Tuesday, 31 July 2012

Not a Review - Brave New World by Aldous Huxley (wriiten in 1931 and published in1932)


I've just finished reading this quite charming yet disturbing book of Aldous Huxley's 'fiction' Brave New World which was written in 1931. Their were times reading this book where I had a sudden urge to feed it into a paper shredder and throw the confetti on a bonfire and watch it go out in flames.

It is a difficult read and quite often I was confused as to what was happening.

The style of A.Huxley writing is fast paced and frantic, I can imagine that Darren Aronofsky (directed Requiem for a Dream, Pi etc) would be the only man to truly capture the boarder line schizophrenic story line.

It is noisy and chaotic giving the reader a feel of what it would be like to witness these events with a conciseness mind.

Yet according to the author himself, he believes that this 'fiction' is a more accurate prediction of the future (now) then George Orwell's 1984 (again now).

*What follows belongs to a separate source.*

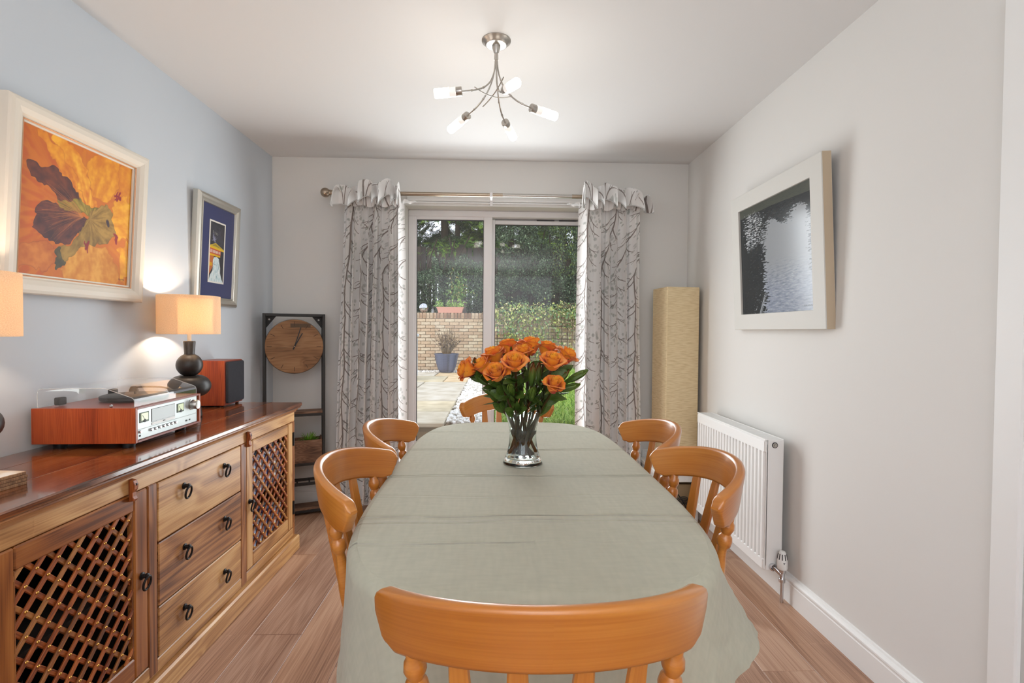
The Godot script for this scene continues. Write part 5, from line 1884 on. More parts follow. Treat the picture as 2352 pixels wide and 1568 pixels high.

Babies will not be born to parents but be 'decanted' from test tubes. Their will be no Ma'ma or Pa'pa to speak of. At one time over 500 babies can be 'decanted' in mass production factories and takes a matter of days to be born which then they will be designated into three social classes. Then the conditioning starts.

One particular early chapter that shocked me was the conditioning processes. It made a profound effect on me because we are subjected to all these processes right now with T.V, film, music, video games etc that we sometimes don't stop and evaluate why we are the person we are today and in the case of young kids, who they will be in the near future.

The story grows and the frank, graphic narrative is like a smelly foot in the face, the impact and the aroma lingers well after the initial blow.

Easy to Read: 3/5
Truth in Fiction: 4/5
Story: 5/5

The poster above is my reaction to 'Brave New World' which has one the conditioning songs featured in the book.

1 comment:

Le Hornet said...

You make deep reviews, can;t wait to see Just your everyday thoughts review. R.B baby.